Carbon Dioxide-Neutral Fuels from Air and Electricity

As part of the Copernicus P2X project, which is funded by the German federal government, an integrated container-scale test facility has now been set up to produce fuels from carbon dioxide in the air and green electricity.

"Wind and sun provide us with sufficient energy worldwide, but not always at the right time," says Professor Roland Dittmeyer of KIT, describing the dilemma of the energy turnaround. Dittmeyer is coordinator of the research cluster "Hydrocarbons and long-chain alcohols" within the Copernicus project Power-to-X (P2X). "In addition, some important traffic segments such as air traffic or heavy goods vehicles also require fuels in the long term, as these have a high energy density. It would therefore make sense to store the previously unused green electricity in chemical energy sources.

The partners Climeworks, Ineratec, Sunfire and KIT have now combined the necessary chemical process steps in a compact plant, achieved coupled operation and thus demonstrated the functional principle. The technology combination promises optimum utilisation of the carbon dioxide used and the greatest possible energy efficiency, as the material and energy flows are recycled internally. The current pilot plant can produce around 10 litres of fuel per day. In the second phase of the Kopernikus P2X project, a plant with a capacity of 200 litres per day will soon be developed. After that, a pre-industrial demonstration plant in the megawatt range, i.e. with a production capacity of around 1,500 to 2,000 l per day, is to be built. This would theoretically make it possible to achieve efficiencies of around 60 percent, i.e. to store 60 percent of the green electricity used as chemical energy in the fuel.

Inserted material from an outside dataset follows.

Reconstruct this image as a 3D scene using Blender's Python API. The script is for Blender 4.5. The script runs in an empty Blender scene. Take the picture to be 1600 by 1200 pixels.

In the first step, the plant extracts carbon dioxide from the ambient air in a cyclic process. The Direct Air Capture technology from Climeworks, a spin-off of ETH Zurich, uses a specially treated filter material for this purpose. Like a sponge, the filters through which the air flows absorb carbon dioxide molecules. Under vacuum and at 95 °C, the adhering carbon dioxide separates again from the surface and is pumped off.

In the second step, carbon dioxide and water vapour are split electrolytically at the same time. This so-called co-electrolysis by the technology company Sunfire produces hydrogen and carbon monoxide in a single process step, a synthesis gas that is the basis for a variety of processes in the chemical industry. Co-Electrolysis with a high degree of efficiency can chemically bind 80 percent of the green electricity used in the synthesis gas on an industrial scale.

In the third step, long chain hydrocarbon molecules are formed from the synthesis gas using the Fischer-Tropsch process, the raw products for fuels. Ineratec, a spin-off of KIT, is supplying a microstructured reactor that offers a large surface area in a very small space in order to reliably dissipate process heat and use it for other process steps. In this way, the process can be easily controlled, can withstand load changes well and is modularly expandable.

Finally, the fourth step optimizes fuel quality and yield. KIT has integrated this sub-process, known as hydrocracking, into the process chain. In a hydrogen atmosphere, the long hydrocarbon chains partially break down in the presence of a platinum zeolite catalyst, thus changing the product spectrum to more usable fuels such as gasoline, kerosene and diesel.

The process offers particularly great potential in terms of its modular character. Due to the low risk of scaling, the threshold for a realization is significantly lower than with a central, large chemical plant. The process can be installed decentrally and can therefore be used where solar, wind or water power is available.

A total of 18 research institutions, 27 industrial companies and three civil society organisations are involved in P2X. New technological developments are to be brought to industrial maturity within ten years. The first funding phase will focus on research into the entire value chain from electrical energy to material energy sources and products.